* [DATA BLOCK]
● ● ● ●
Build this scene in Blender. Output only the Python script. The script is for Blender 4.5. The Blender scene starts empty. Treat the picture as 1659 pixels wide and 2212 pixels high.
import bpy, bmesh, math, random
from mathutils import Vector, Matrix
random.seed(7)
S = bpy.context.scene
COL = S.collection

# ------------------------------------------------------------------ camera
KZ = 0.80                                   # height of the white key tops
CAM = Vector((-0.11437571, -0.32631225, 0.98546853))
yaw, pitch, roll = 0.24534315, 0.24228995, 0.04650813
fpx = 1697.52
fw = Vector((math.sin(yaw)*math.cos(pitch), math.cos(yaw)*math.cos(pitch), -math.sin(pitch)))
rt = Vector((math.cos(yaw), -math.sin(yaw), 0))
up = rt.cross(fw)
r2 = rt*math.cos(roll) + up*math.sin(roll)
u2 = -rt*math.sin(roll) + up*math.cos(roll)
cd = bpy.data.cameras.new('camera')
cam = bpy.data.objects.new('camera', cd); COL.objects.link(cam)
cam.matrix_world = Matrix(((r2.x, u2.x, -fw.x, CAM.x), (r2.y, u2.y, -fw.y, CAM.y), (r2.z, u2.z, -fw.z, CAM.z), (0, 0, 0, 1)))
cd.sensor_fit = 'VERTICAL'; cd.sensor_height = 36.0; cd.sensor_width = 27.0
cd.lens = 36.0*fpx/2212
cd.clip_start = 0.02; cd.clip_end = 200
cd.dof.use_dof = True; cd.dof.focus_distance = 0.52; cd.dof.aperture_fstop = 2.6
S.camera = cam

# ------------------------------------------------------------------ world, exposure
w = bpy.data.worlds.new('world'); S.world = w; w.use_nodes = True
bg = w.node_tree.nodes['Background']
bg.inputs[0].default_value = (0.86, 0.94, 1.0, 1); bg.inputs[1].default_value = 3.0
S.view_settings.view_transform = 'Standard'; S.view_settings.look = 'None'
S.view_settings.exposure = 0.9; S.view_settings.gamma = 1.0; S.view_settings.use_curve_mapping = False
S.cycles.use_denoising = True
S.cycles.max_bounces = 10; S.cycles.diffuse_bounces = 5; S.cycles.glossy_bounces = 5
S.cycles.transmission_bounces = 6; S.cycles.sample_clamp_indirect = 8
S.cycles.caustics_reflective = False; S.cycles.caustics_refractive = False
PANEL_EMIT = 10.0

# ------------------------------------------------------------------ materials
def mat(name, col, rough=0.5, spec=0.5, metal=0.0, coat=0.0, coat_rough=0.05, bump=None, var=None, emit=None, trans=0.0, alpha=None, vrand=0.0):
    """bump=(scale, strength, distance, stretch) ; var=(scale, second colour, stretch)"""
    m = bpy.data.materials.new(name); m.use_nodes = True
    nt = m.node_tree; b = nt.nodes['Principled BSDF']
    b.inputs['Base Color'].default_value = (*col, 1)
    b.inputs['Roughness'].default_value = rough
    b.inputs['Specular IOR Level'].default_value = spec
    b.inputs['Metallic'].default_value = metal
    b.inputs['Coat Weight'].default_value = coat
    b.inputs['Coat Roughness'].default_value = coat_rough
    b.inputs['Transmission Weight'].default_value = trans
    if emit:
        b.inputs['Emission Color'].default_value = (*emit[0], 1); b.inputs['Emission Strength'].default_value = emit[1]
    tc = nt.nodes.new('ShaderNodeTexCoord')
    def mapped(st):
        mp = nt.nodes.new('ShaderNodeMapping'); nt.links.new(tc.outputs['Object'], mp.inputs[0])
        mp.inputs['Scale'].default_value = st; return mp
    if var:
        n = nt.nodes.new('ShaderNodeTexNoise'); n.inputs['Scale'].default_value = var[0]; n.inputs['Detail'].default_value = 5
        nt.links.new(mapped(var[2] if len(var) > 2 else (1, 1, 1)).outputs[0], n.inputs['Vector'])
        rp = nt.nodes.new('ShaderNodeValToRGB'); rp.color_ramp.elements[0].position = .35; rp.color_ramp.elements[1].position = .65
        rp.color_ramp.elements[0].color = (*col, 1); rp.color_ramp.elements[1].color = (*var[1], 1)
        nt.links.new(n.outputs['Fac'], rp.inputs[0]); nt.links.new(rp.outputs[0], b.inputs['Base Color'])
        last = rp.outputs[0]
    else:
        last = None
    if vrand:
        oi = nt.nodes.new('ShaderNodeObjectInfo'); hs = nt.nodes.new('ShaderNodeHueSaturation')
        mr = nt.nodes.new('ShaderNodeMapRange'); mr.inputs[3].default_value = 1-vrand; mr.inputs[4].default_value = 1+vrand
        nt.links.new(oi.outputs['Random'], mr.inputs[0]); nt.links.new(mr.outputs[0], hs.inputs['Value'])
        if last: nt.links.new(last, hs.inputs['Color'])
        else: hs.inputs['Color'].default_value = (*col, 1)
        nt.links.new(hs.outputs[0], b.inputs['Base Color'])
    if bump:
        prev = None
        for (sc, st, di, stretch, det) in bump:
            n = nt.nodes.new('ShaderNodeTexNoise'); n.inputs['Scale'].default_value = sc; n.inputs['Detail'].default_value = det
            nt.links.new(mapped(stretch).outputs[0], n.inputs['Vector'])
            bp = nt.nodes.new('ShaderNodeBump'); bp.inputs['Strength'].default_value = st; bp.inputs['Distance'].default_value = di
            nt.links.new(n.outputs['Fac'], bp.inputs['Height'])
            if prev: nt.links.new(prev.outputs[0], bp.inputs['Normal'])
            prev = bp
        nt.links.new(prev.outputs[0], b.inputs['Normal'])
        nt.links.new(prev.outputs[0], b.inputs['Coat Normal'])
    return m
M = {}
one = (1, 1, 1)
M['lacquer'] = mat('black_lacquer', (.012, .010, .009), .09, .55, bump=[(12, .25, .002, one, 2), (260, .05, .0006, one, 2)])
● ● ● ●
* [TASK REQUIREMENTS] Restate the data above exactly, keeping each word as it stands.

* [ANSWER BELOW]
Build this scene in Blender. Output only the Python script. The script is for Blender 4.5. The Blender scene starts empty. Treat the picture as 1659 pixels wide and 2212 pixels high.
import bpy, bmesh, math, random
from mathutils import Vector, Matrix
random.seed(7)
S = bpy.context.scene
COL = S.collection

# ------------------------------------------------------------------ camera
KZ = 0.80                                   # height of the white key tops
CAM = Vector((-0.11437571, -0.32631225, 0.98546853))
yaw, pitch, roll = 0.24534315, 0.24228995, 0.04650813
fpx = 1697.52
fw = Vector((math.sin(yaw)*math.cos(pitch), math.cos(yaw)*math.cos(pitch), -math.sin(pitch)))
rt = Vector((math.cos(yaw), -math.sin(yaw), 0))
up = rt.cross(fw)
r2 = rt*math.cos(roll) + up*math.sin(roll)
u2 = -rt*math.sin(roll) + up*math.cos(roll)
cd = bpy.data.cameras.new('camera')
cam = bpy.data.objects.new('camera', cd); COL.objects.link(cam)
cam.matrix_world = Matrix(((r2.x, u2.x, -fw.x, CAM.x), (r2.y, u2.y, -fw.y, CAM.y), (r2.z, u2.z, -fw.z, CAM.z), (0, 0, 0, 1)))
cd.sensor_fit = 'VERTICAL'; cd.sensor_height = 36.0; cd.sensor_width = 27.0
cd.lens = 36.0*fpx/2212
cd.clip_start = 0.02; cd.clip_end = 200
cd.dof.use_dof = True; cd.dof.focus_distance = 0.52; cd.dof.aperture_fstop = 2.6
S.camera = cam

# ------------------------------------------------------------------ world, exposure
w = bpy.data.worlds.new('world'); S.world = w; w.use_nodes = True
bg = w.node_tree.nodes['Background']
bg.inputs[0].default_value = (0.86, 0.94, 1.0, 1); bg.inputs[1].default_value = 3.0
S.view_settings.view_transform = 'Standard'; S.view_settings.look = 'None'
S.view_settings.exposure = 0.9; S.view_settings.gamma = 1.0; S.view_settings.use_curve_mapping = False
S.cycles.use_denoising = True
S.cycles.max_bounces = 10; S.cycles.diffuse_bounces = 5; S.cycles.glossy_bounces = 5
S.cycles.transmission_bounces = 6; S.cycles.sample_clamp_indirect = 8
S.cycles.caustics_reflective = False; S.cycles.caustics_refractive = False
PANEL_EMIT = 10.0

# ------------------------------------------------------------------ materials
def mat(name, col, rough=0.5, spec=0.5, metal=0.0, coat=0.0, coat_rough=0.05, bump=None, var=None, emit=None, trans=0.0, alpha=None, vrand=0.0):
    """bump=(scale, strength, distance, stretch) ; var=(scale, second colour, stretch)"""
    m = bpy.data.materials.new(name); m.use_nodes = True
    nt = m.node_tree; b = nt.nodes['Principled BSDF']
    b.inputs['Base Color'].default_value = (*col, 1)
    b.inputs['Roughness'].default_value = rough
    b.inputs['Specular IOR Level'].default_value = spec
    b.inputs['Metallic'].default_value = metal
    b.inputs['Coat Weight'].default_value = coat
    b.inputs['Coat Roughness'].default_value = coat_rough
    b.inputs['Transmission Weight'].default_value = trans
    if emit:
        b.inputs['Emission Color'].default_value = (*emit[0], 1); b.inputs['Emission Strength'].default_value = emit[1]
    tc = nt.nodes.new('ShaderNodeTexCoord')
    def mapped(st):
        mp = nt.nodes.new('ShaderNodeMapping'); nt.links.new(tc.outputs['Object'], mp.inputs[0])
        mp.inputs['Scale'].default_value = st; return mp
    if var:
        n = nt.nodes.new('ShaderNodeTexNoise'); n.inputs['Scale'].default_value = var[0]; n.inputs['Detail'].default_value = 5
        nt.links.new(mapped(var[2] if len(var) > 2 else (1, 1, 1)).outputs[0], n.inputs['Vector'])
        rp = nt.nodes.new('ShaderNodeValToRGB'); rp.color_ramp.elements[0].position = .35; rp.color_ramp.elements[1].position = .65
        rp.color_ramp.elements[0].color = (*col, 1); rp.color_ramp.elements[1].color = (*var[1], 1)
        nt.links.new(n.outputs['Fac'], rp.inputs[0]); nt.links.new(rp.outputs[0], b.inputs['Base Color'])
        last = rp.outputs[0]
    else:
        last = None
    if vrand:
        oi = nt.nodes.new('ShaderNodeObjectInfo'); hs = nt.nodes.new('ShaderNodeHueSaturation')
        mr = nt.nodes.new('ShaderNodeMapRange'); mr.inputs[3].default_value = 1-vrand; mr.inputs[4].default_value = 1+vrand
        nt.links.new(oi.outputs['Random'], mr.inputs[0]); nt.links.new(mr.outputs[0], hs.inputs['Value'])
        if last: nt.links.new(last, hs.inputs['Color'])
        else: hs.inputs['Color'].default_value = (*col, 1)
        nt.links.new(hs.outputs[0], b.inputs['Base Color'])
    if bump:
        prev = None
        for (sc, st, di, stretch, det) in bump:
            n = nt.nodes.new('ShaderNodeTexNoise'); n.inputs['Scale'].default_value = sc; n.inputs['Detail'].default_value = det
            nt.links.new(mapped(stretch).outputs[0], n.inputs['Vector'])
            bp = nt.nodes.new('ShaderNodeBump'); bp.inputs['Strength'].default_value = st; bp.inputs['Distance'].default_value = di
            nt.links.new(n.outputs['Fac'], bp.inputs['Height'])
            if prev: nt.links.new(prev.outputs[0], bp.inputs['Normal'])
            prev = bp
        nt.links.new(prev.outputs[0], b.inputs['Normal'])
        nt.links.new(prev.outputs[0], b.inputs['Coat Normal'])
    return m
M = {}
one = (1, 1, 1)
M['lacquer'] = mat('black_lacquer', (.012, .010, .009), .09, .55, bump=[(12, .25, .002, one, 2), (260, .05, .0006, one, 2)])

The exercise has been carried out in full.